Question

A ball of mass m moving with velocity \[V\] makes a head on elastic collision with a ball of the same mass moving with velocity \[2V\] towards it.Taking direction of as positive velocities of the two balls after collision are
A. \[{\text{. - V and 2V}}\]
B. \[{\text{. 2V and - V}}\]
C. \[{\text{. V and - 2V}}\]
D. \[{\text{. - 2V and V}}\]

Answer 1

Hint:To solve the given question we use concepts of elastic collision and conservation of linear momentum. Moreover, the elastic collision definition states that the overall kinetic energy and the momentum are preserved in case of this category of collision.Therefore as masses and velocities are given we use linear momentum conservation and kinetic energy conservation to solve the question.

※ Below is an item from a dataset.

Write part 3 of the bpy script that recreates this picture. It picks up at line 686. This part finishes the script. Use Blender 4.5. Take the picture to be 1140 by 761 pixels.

Complete step by step answer:
The velocity of a moving ball is \[V\]. The other ball is moving at a velocity \[2V\] towards the first ball. Two balls have the same mass \[m\].According to the law of conservation of linear momentum, the momentum before collision will be the same as the momentum after the collision.
\[{m_1}{u_1} + {m_2}{u_2} = {m_1}{v_1} + {m_2}{v_2}\]

Where masses are given as the same we write \[{m_1} = {m_2} = m\]. Then initial velocity of first ball whose direction is said to be taken positive we write,
\[{u_1} = V\]
The initial velocity of second body will be \[{u_2} = - 2V\](as it was moving towards the first ball i.e. it was moving in opposite direction of first ball)

Now we substitute these values in the conservation of momentum equation
\[{m_1}{u_1} + {m_2}{u_2} = {m_1}{v_1} + {m_2}{v_2}\]
\[ \Rightarrow m\left( V \right) + m\left( { - 2V} \right) = m{v_1} + m{v_2}\]
\[ \Rightarrow {v_1} = - V - {v_2}\]
Now let us consider kinetic energy conservation
\[\dfrac{1}{2}{m_1}{u_1}^2 + \dfrac{1}{2}{m_2}{u_2}^2 = \dfrac{1}{2}{m_1}{v_1}^2 + \dfrac{1}{2}{m_2}{v_2}^2\]
\[ \Rightarrow \dfrac{1}{2}m{u_1}^2 + \dfrac{1}{2}m{u_2}^2 = \dfrac{1}{2}m{v_1}^2 + \dfrac{1}{2}m{v_2}^2\]

Taking values of velocities and cancelling common terms we get
\[{V^2} + {\left( { - 2V} \right)^2} = {\left( { - V - {v_2}} \right)^2} + {v_2}^2\]
As \[{\left( { - a - b} \right)^2} = {\left( { - 1\left( {a + b} \right)} \right)^2} = {a^2} + {b^2} + 2ab\]
\[{V^2} + 4{V^2} = {V^2} + {v_2}^2 + 2V{v_2} + {v_2}^2\]
\[ \Rightarrow {v_2}^2 + V{v_2} - 2{V^2} = 0\]
Using factorization \[ \Rightarrow {v_2}^2 + 2V{v_2} - V{v_2} - 2{V^2} = 0\]
\[ \Rightarrow {v_2}\left( {{v_2} + 2V} \right) - V\left( {{v_2} + 2V} \right) = 0\]
\[ \Rightarrow \left( {{v_2} + 2V} \right)\left( {{v_2} - V} \right) = 0\]
Therefore \[{v_2} = - 2V\] or \[{v_2} = V\]

As the body cannot have the same velocity \[{v_2} \ne - 2V\]
Now let us find \[{v_1}\]
\[ \Rightarrow {v_1} = - V - {v_2}\] for \[{v_2} = V\]
\[ \Rightarrow {v_1} = - V - V = - 2V\]
Therefore we can conclude that due to elastic collision of bodies having equal masses,their velocities get interchanged.
\[\therefore {v_1} = - 2V,{v_2} = V\]

Therefore,the correct answer is option (D).

Note:The law of conservation of linear momentum is derived from Newton’s second and third laws of motion. The law of conservation of momentum states that the total momentum of an isolated system will remain the same. If the total kinetic energy of the system is conserved after a collision then it is an elastic collision. If the total kinetic energy is not conserved, then the collision is inelastic.